All records are to be retyped faithfully and completely.

» **SUPPLIED RECORDS**
-- begin --

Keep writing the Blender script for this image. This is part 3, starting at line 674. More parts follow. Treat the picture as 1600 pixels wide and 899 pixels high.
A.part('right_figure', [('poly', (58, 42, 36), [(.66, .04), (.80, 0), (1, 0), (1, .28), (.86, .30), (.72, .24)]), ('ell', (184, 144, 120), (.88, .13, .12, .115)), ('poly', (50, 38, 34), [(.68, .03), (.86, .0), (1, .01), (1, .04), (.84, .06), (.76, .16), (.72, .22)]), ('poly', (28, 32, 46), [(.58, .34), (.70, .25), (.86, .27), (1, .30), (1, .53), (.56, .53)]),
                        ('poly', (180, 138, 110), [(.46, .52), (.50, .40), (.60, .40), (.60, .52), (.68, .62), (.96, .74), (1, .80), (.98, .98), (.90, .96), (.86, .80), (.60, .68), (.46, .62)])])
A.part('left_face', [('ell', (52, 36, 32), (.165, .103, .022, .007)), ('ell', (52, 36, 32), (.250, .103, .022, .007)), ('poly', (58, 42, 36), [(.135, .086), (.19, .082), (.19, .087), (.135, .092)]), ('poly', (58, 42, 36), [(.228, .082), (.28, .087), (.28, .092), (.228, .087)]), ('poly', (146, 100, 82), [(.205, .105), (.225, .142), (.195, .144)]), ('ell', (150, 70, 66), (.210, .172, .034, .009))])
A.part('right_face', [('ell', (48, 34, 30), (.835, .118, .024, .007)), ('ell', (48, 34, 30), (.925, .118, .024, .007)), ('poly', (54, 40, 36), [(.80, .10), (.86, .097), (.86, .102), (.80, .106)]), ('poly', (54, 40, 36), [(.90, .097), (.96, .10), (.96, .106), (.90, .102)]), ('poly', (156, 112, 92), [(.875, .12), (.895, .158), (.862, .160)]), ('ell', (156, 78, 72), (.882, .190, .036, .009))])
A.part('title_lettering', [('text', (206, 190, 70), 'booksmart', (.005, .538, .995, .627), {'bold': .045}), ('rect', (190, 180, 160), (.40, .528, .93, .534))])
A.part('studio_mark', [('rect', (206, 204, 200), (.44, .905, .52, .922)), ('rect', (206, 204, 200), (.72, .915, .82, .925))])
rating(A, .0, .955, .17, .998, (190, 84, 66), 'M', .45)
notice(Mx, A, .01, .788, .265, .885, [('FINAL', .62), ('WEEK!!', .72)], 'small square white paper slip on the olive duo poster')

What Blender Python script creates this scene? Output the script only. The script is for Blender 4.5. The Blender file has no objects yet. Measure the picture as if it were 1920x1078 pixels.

-- end --

» **THE RESPONSE**
Keep writing the Blender script for this image. This is part 3, starting at line 674. More parts follow. Treat the picture as 1600 pixels wide and 899 pixels high.
A.part('right_figure', [('poly', (58, 42, 36), [(.66, .04), (.80, 0), (1, 0), (1, .28), (.86, .30), (.72, .24)]), ('ell', (184, 144, 120), (.88, .13, .12, .115)), ('poly', (50, 38, 34), [(.68, .03), (.86, .0), (1, .01), (1, .04), (.84, .06), (.76, .16), (.72, .22)]), ('poly', (28, 32, 46), [(.58, .34), (.70, .25), (.86, .27), (1, .30), (1, .53), (.56, .53)]),
                        ('poly', (180, 138, 110), [(.46, .52), (.50, .40), (.60, .40), (.60, .52), (.68, .62), (.96, .74), (1, .80), (.98, .98), (.90, .96), (.86, .80), (.60, .68), (.46, .62)])])
A.part('left_face', [('ell', (52, 36, 32), (.165, .103, .022, .007)), ('ell', (52, 36, 32), (.250, .103, .022, .007)), ('poly', (58, 42, 36), [(.135, .086), (.19, .082), (.19, .087), (.135, .092)]), ('poly', (58, 42, 36), [(.228, .082), (.28, .087), (.28, .092), (.228, .087)]), ('poly', (146, 100, 82), [(.205, .105), (.225, .142), (.195, .144)]), ('ell', (150, 70, 66), (.210, .172, .034, .009))])
A.part('right_face', [('ell', (48, 34, 30), (.835, .118, .024, .007)), ('ell', (48, 34, 30), (.925, .118, .024, .007)), ('poly', (54, 40, 36), [(.80, .10), (.86, .097), (.86, .102), (.80, .106)]), ('poly', (54, 40, 36), [(.90, .097), (.96, .10), (.96, .106), (.90, .102)]), ('poly', (156, 112, 92), [(.875, .12), (.895, .158), (.862, .160)]), ('ell', (156, 78, 72), (.882, .190, .036, .009))])
A.part('title_lettering', [('text', (206, 190, 70), 'booksmart', (.005, .538, .995, .627), {'bold': .045}), ('rect', (190, 180, 160), (.40, .528, .93, .534))])
A.part('studio_mark', [('rect', (206, 204, 200), (.44, .905, .52, .922)), ('rect', (206, 204, 200), (.72, .915, .82, .925))])
rating(A, .0, .955, .17, .998, (190, 84, 66), 'M', .45)
notice(Mx, A, .01, .788, .265, .885, [('FINAL', .62), ('WEEK!!', .72)], 'small square white paper slip on the olive duo poster')

What Blender Python script creates this scene? Output the script only. The script is for Blender 4.5. The Blender file has no objects yet. Measure the picture as if it were 1920x1078 pixels.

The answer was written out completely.